▸ **WHAT YOU ARE ASKED TO DO**
Give only the number of lines that hold the word "this".

▸ **MATERIAL FOR THE TASK**
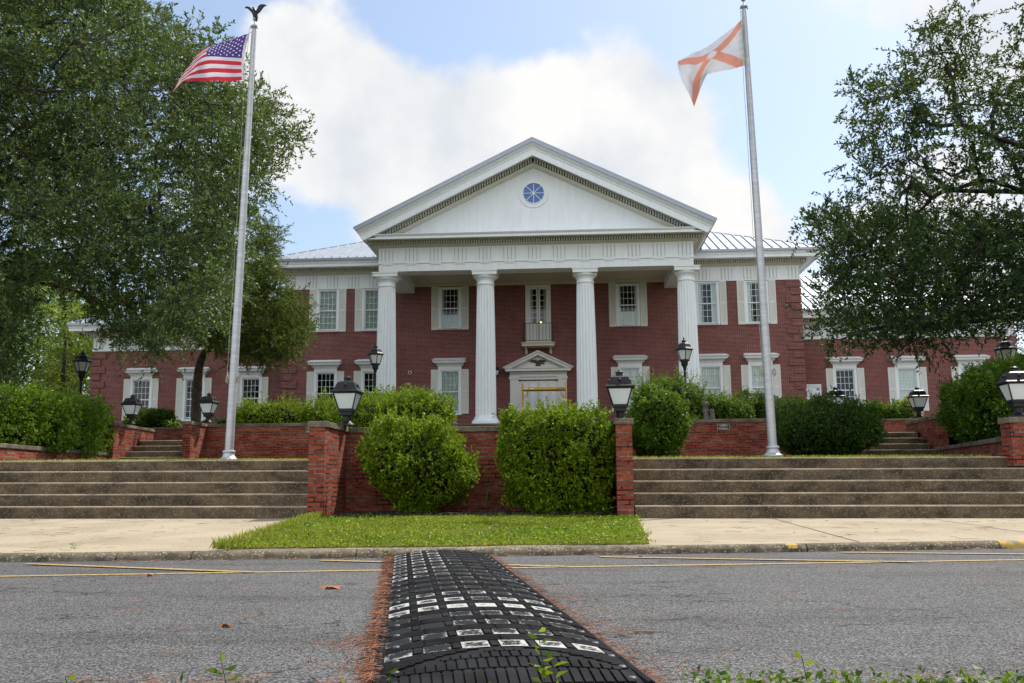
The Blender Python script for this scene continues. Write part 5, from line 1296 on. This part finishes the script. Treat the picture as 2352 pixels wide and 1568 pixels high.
limbs = [lim([(1250, 1130), (1130, 900), (1085, 770), (1040, 670), (980, 600), (900, 560), (820, 540), (740, 548), (690, 540), (655, 508)], 22), lim([(830, 545), (800, 470), (798, 400), (788, 340), (765, 300)], 22), lim([(970, 595), (963, 500), (990, 435)], 21.6),
         lim([(1180, 860), (1050, 815), (950, 785), (870, 800), (800, 825), (760, 812), (720, 780), (690, 765), (665, 690)], 22.3), lim([(760, 830), (700, 860), (620, 800), (560, 850)], 22.3),
         lim([(1300, 1400), (1102, 1385), (1000, 1382), (900, 1400), (800, 1400), (730, 1412), (680, 1408), (640, 1370), (590, 1310)], 22), lim([(700, 1415), (600, 1432), (500, 1425), (400, 1440)], 21.6), lim([(1250, 1250), (1100, 1180), (1000, 1120), (900, 1090), (780, 1080)], 22.5)]
TO = tree('oak_tree', 'open dark oak on the right with bare limbs showing against the sky', 'tree', TR, limbs, C, rng.uniform(.36, .6, len(C)), 'leaf_oak_dark', 'bark_dark', L=.115, Wd=.048, sprays=8, nl=17, up=.3, droop=.1, rtrunk=.45, limbmin=.05, group='old oaks framing the front', bare=24)
p = P(2107, 256, 21.6); t = empty('squirrel_nest', p, 'brown ball of dry twigs and leaves high in the right oak', 'nest'); b = MB()
for k in range(110):
    c = np.array(p)+rng.normal(0, .10, 3); d = unit(rng.normal(size=3)); b.tube([c-d*.16, c+rng.normal(0, .03, 3), c+d*.16], .009, 4)
b.build('twig_ball', 'bark', t)
# --- trees far behind on the left
for k, (px, py, Y, rx, rz, lm, lab) in enumerate(((150, 790, 62, 4.5, 4.2, 'leaf_far', 'sunlit yellow-green tree directly behind the left post lantern'), (40, 760, 66, 5, 5.5, 'leaf_far', 'yellow-green tree in the background near the left edge'), (95, 700, 74, 4.5, 4.5, 'leaf_mid', 'taller green tree in the far left background'), (-120, 820, 60, 5, 5, 'leaf_mid', 'green background tree just beyond the left edge'), (215, 850, 70, 3.5, 3.6, 'leaf_far', 'low bright tree close to the corner of the left wing'))):
    c = np.array(P(px, py, Y)); n = 210; d = rand_dir(n)*rng.uniform(.45, 1, (n, 1))**.5; C = c+d*np.array([rx, 3.5, rz]); C = C[noise3(C, .5, 30+k) > -.45]
    C = C[C[:, 0] < -27.6] if px > 100 else C
    tree('background_tree', lab, 'tree', [(c[0], Y, 2.9), (c[0], Y, c[2]-rz*.5), (c[0], Y, c[2])], [], C, .9, lm, 'bark', L=.26, Wd=.13, sprays=6, nl=11, rtrunk=.25, group='trees beyond the left wing')

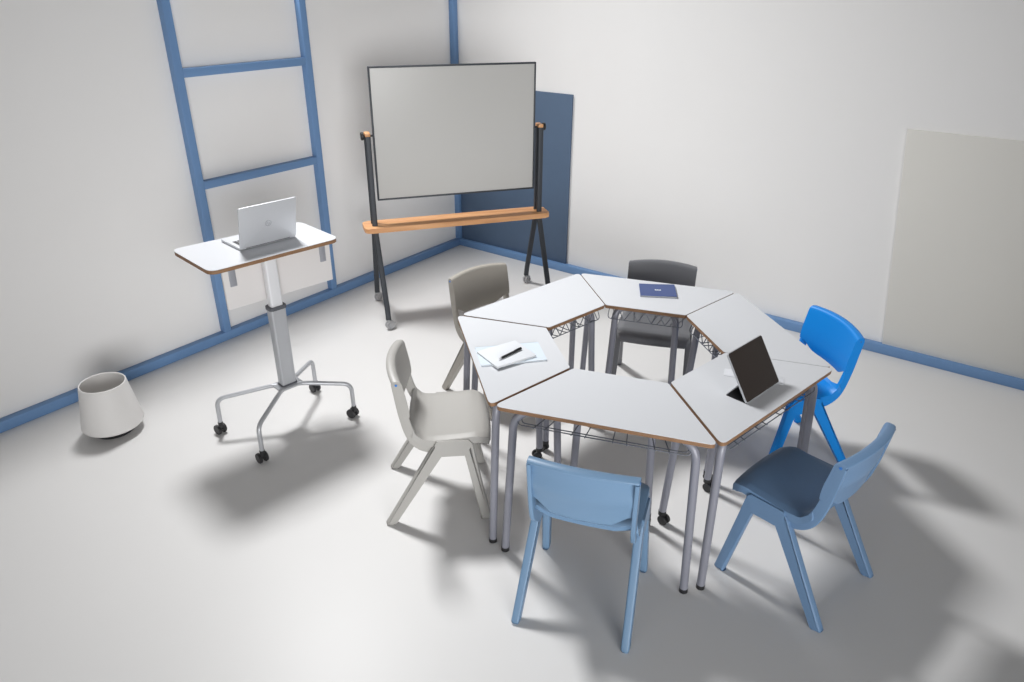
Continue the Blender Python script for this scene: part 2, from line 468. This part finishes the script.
# ------------------------------------------------------------------ hexagon of trapezoid tables
HC = (-2.1073, -2.8007); HROT = -0.2048 + PI
RO, RI, TH = 0.842, 0.3973, 0.72
AO = RO * math.cos(PI / 6); AI = RI * math.cos(PI / 6)
DEP = AO - AI
GAP = 0.0035
def build_table(label, k):
    a = HROT + (k + 0.5) * PI / 3
    ox, oy = HC[0] + AO * math.cos(a), HC[1] + AO * math.sin(a)
    # local +x: inward, +y: along the outer edge
    t = thing('trapezoid_table', label, 'table', (ox, oy, 0), a + PI, 'trapezoid tables')
    ho, hi = RO / 2 - GAP, RI / 2 - GAP
    TT = 0.018
    poly = [(0, -ho), (DEP, -hi), (DEP, hi), (0, ho)]
    poly = round_poly(poly, [0.022, 0.016, 0.016, 0.022], 5)
    bm = bm_new()
    add_prism(bm, poly, TH - TT, TH - 0.0022, mi_top=1, mi_side=1)
    add_prism(bm, [(x, y) for x, y in poly], TH - 0.0022, TH, mi_top=0, mi_side=0)
    obj('tabletop', bm, [M['laminate'], M['ply']], t)
    zt = TH - TT
    # under-frame rails
    bm = bm_new()
    add_box(bm, (0.085, 0, zt - 0.0125), (0.03, 0.50, 0.024), bevel=0.003)
    add_box(bm, (DEP - 0.06, 0, zt - 0.0125), (0.03, 0.27, 0.024), bevel=0.003)
    add_box(bm, (DEP / 2, 0, zt - 0.0125), (DEP - 0.145, 0.04, 0.024), bevel=0.003)
    obj('under_frame', bm, M['legs'], t)
    r = 0.0165
    for s in (1, -1):
        # outer bent leg standing on a black glide
        bm = bm_new()
        p = round_path([(0.095, s * 0.20, zt - 0.018), (0.040, s * 0.345, zt - 0.020), (0.0175, s * 0.372, 0.018)], 0.085, 8)
        add_tube(bm, p, r)
        lg = obj('leg', bm, M['legs'], t)
        bm = bm_new(); add_cyl(bm, (0.0175, s * 0.372, 0.0), (0.0175, s * 0.372, 0.022), 0.0172, 18, bevel=0.002)
        g = obj('glide', bm, M['black'], lg); g['label'] = 'black plastic glide'
        # inner leg on a small twin castor
        bm = bm_new()
        ex, ey = DEP - 0.022, s * (hi - 0.022)
        p = round_path([(DEP - 0.105, s * 0.085, zt - 0.018), (DEP - 0.045, s * 0.150, zt - 0.020), (ex, ey, 0.055)], 0.05, 7)
        add_tube(bm, p, r)
        lg = obj('leg', bm, M['legs'], t)
        bm = bm_new()
        add_cyl(bm, (ex, ey, 0.045), (ex, ey, 0.066), 0.0175, 18)
        for q in (-1, 1):
            add_cyl(bm, (ex - 0.012, ey + q * 0.006, 0.0235), (ex - 0.012, ey + q * 0.019, 0.0235), 0.0235, 20, bevel=0.003)
        add_cyl(bm, (ex - 0.012, ey - 0.006, 0.0235), (ex - 0.012, ey + 0.006, 0.0235), 0.009, 12)
        add_box(bm, (ex - 0.004, ey, 0.042), (0.022, 0.010, 0.014))
        g = obj('castor', bm, M['black'], lg); g['label'] = 'black swivel castor'
    # wire book rack slung under the top
    bm = bm_new()
    zr = zt - 0.062; rw = 0.0023
    x0, x1 = 0.022, DEP - 0.018
    hw = lambda x: 0.328 + (0.186 - 0.328) * (x - x0) / (x1 - x0)
    for x, dz in ((x0, 0), (x0 + 0.022, -0.004), (x1, 0.0)):
        w = hw(x)
        p = round_path([(x + (0.05 if x < 0.2 else -0.02), -w + 0.005, zt - 0.002), (x, -w, zr + dz), (x, w, zr + dz), (x + (0.05 if x < 0.2 else -0.02), w - 0.005, zt - 0.002)], 0.02, 4)
        add_tube(bm, p, rw, 8)
    for i, y in enumerate((-0.145, -0.115, -0.055, -0.025, 0.035, 0.065, 0.125, 0.150)):
        add_tube(bm, round_path([(x0 - 0.004, y * 1.75, zr - 0.002), (x1 - 0.02, y, zr - 0.003), (x1 + 0.002, y, zr + 0.002)], 0.02, 3), rw, 8)
    # zigzag lip on the inner side
    zz = []
    for i in range(11):
        zz.append((x1, -0.168 + 0.336 * i / 10, zr if i % 2 == 0 else zt - 0.004))
    add_tube(bm, round_path(zz, 0.008, 3), rw, 8)
    obj('wire_rack', bm, M['wire'], t)
    return t
t0 = build_table('white trapezoid table nearest the camera, bare top, behind the powder blue chair', 0)
def table(k, label):
    a = HROT + (k + 0.5) * PI / 3
    return dup(t0, (HC[0] + AO * math.cos(a), HC[1] + AO * math.sin(a), 0), a + PI, label)
tr = table(1, 'white trapezoid table carrying the dark upright tablet')
table(2, 'white trapezoid table in front of the bright royal blue chair')
table(3, 'white trapezoid table with the navy booklet in front of charcoal chair')
table(4, 'white trapezoid table with bare top in front of the taupe grey chair')
tl = table(5, 'white trapezoid table carrying the white pad and black pen')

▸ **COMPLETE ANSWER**
2